Under these circumstances, then, we conclude that the court

abused its discretion by denying the requests for a warrant and a continuance. Given that the error resulted in dismissal of the People’s case, we conclude the error was not harmless.1 We therefore conclude that the charges must be reinstated.

III. Disposition ¶ 38 The judgment of dismissal is reversed, and the case is remanded to the district court to reinstate the charges against Henderson and to conduct further proceedings consistent with this opinion.

JUDGE J. JONES and JUDGE MOULTRIE concur.

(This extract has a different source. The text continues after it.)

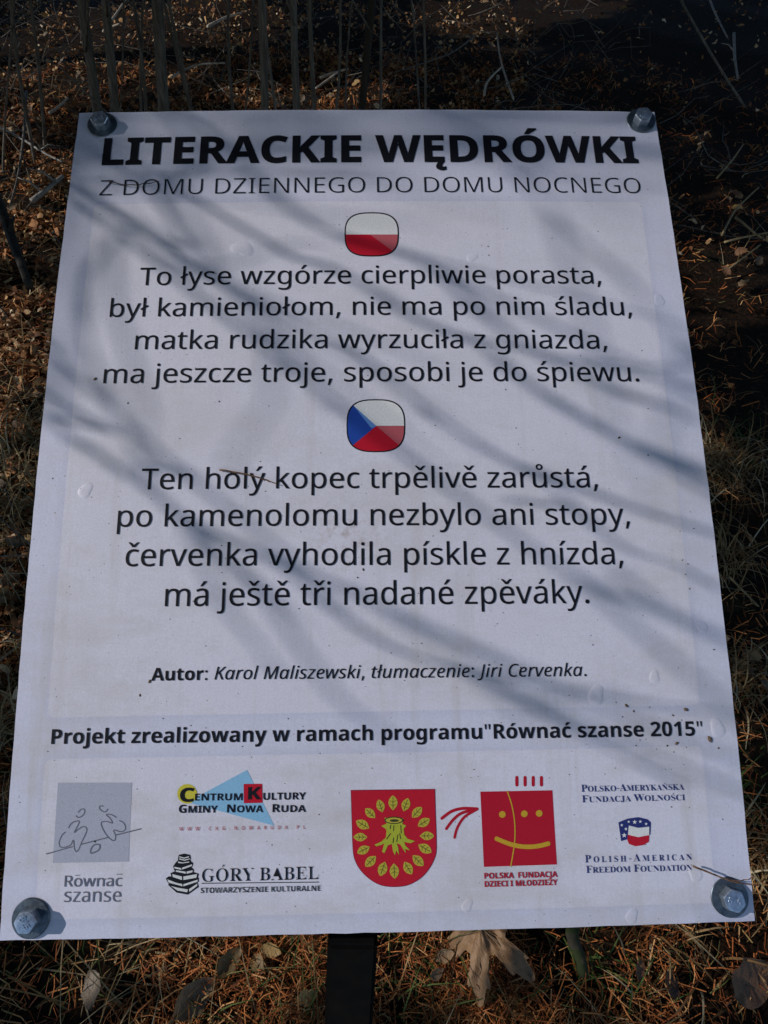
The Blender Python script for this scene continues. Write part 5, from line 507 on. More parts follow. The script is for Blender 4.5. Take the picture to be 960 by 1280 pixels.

1 In his briefing, Henderson contends that because the prosecutor didn’t pursue a continuance in accordance with section 18-1-405(6)(g)(I), C.R.S. 2024, the People can’t establish that they suffered prejudice as a result of the district court’s decision, and additionally, they are precluded from seeking reinstatement of the charges. This argument misses the mark by a wide margin. The record clearly shows that after the court denied a continuance, the court dismissed the charges because the prosecutor couldn’t prove her case without the victim’s testimony. Indeed, the prosecutor explicitly conveyed that point to the court. So the prejudice to the People is obvious — their charges against Henderson were dismissed as a consequence of the court’s decision not to push back the trial for one day. And because these “two decisions simply cannot be separated,” the proper remedy on remand is for the court to reinstate the charges. People v. Senette, 2018 COA 105, ¶¶ 21, 24.